[Entries with scene source code]
....

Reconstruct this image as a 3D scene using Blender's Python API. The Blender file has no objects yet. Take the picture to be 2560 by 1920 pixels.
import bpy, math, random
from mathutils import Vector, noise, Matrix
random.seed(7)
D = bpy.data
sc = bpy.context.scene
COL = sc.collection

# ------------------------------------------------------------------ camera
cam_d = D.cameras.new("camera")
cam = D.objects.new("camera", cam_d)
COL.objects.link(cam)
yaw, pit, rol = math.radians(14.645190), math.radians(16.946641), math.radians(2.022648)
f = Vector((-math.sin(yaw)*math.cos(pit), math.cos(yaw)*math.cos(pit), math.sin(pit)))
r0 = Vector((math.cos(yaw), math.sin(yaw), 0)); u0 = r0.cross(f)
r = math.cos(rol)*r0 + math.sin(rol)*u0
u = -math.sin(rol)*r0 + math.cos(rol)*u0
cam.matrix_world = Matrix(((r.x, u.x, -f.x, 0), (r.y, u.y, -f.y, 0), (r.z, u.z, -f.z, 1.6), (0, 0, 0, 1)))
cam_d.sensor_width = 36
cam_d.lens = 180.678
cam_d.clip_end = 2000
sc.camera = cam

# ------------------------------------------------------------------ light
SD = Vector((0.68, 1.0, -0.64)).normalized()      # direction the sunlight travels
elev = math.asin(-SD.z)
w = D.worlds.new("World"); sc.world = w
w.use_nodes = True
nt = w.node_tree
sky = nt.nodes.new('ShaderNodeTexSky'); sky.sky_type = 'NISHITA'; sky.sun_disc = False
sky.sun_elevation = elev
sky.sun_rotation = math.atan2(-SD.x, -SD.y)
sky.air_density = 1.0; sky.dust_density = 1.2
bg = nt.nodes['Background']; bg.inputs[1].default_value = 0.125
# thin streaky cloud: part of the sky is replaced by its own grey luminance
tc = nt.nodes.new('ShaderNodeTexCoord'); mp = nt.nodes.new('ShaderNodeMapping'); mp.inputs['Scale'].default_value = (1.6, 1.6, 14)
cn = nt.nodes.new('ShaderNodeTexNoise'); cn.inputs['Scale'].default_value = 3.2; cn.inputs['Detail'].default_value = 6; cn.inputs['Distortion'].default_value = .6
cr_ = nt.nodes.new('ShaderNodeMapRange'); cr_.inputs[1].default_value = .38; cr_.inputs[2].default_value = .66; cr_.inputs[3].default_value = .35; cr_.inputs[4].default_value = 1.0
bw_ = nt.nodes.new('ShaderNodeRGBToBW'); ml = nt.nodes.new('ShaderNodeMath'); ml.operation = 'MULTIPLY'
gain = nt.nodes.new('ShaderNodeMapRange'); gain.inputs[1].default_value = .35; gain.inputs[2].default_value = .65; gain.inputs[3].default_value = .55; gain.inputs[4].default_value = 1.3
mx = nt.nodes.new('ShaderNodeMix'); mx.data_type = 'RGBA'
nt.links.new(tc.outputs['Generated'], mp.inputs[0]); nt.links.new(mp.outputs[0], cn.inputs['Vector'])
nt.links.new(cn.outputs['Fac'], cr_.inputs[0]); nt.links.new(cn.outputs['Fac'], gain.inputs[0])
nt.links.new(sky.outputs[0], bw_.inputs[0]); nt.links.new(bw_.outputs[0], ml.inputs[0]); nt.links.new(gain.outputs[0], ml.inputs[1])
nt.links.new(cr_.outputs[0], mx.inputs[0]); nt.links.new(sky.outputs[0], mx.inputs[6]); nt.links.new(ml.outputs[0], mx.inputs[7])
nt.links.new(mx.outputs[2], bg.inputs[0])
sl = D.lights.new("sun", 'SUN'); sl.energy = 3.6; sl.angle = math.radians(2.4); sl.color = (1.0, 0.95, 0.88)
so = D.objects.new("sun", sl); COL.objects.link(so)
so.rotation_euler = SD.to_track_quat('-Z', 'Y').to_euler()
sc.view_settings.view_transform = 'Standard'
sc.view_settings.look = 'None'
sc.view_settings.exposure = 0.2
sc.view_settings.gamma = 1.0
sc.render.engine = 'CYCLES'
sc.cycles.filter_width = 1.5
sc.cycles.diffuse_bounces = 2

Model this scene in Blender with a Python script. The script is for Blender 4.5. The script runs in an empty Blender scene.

....

* _Objective_: Print exactly, and only, the lines beginning at the top of the listing and ending at the line with "sc.camera = cam".

* _Exercise output_:
Reconstruct this image as a 3D scene using Blender's Python API. The Blender file has no objects yet. Take the picture to be 2560 by 1920 pixels.
import bpy, math, random
from mathutils import Vector, noise, Matrix
random.seed(7)
D = bpy.data
sc = bpy.context.scene
COL = sc.collection

# ------------------------------------------------------------------ camera
cam_d = D.cameras.new("camera")
cam = D.objects.new("camera", cam_d)
COL.objects.link(cam)
yaw, pit, rol = math.radians(14.645190), math.radians(16.946641), math.radians(2.022648)
f = Vector((-math.sin(yaw)*math.cos(pit), math.cos(yaw)*math.cos(pit), math.sin(pit)))
r0 = Vector((math.cos(yaw), math.sin(yaw), 0)); u0 = r0.cross(f)
r = math.cos(rol)*r0 + math.sin(rol)*u0
u = -math.sin(rol)*r0 + math.cos(rol)*u0
cam.matrix_world = Matrix(((r.x, u.x, -f.x, 0), (r.y, u.y, -f.y, 0), (r.z, u.z, -f.z, 1.6), (0, 0, 0, 1)))
cam_d.sensor_width = 36
cam_d.lens = 180.678
cam_d.clip_end = 2000
sc.camera = cam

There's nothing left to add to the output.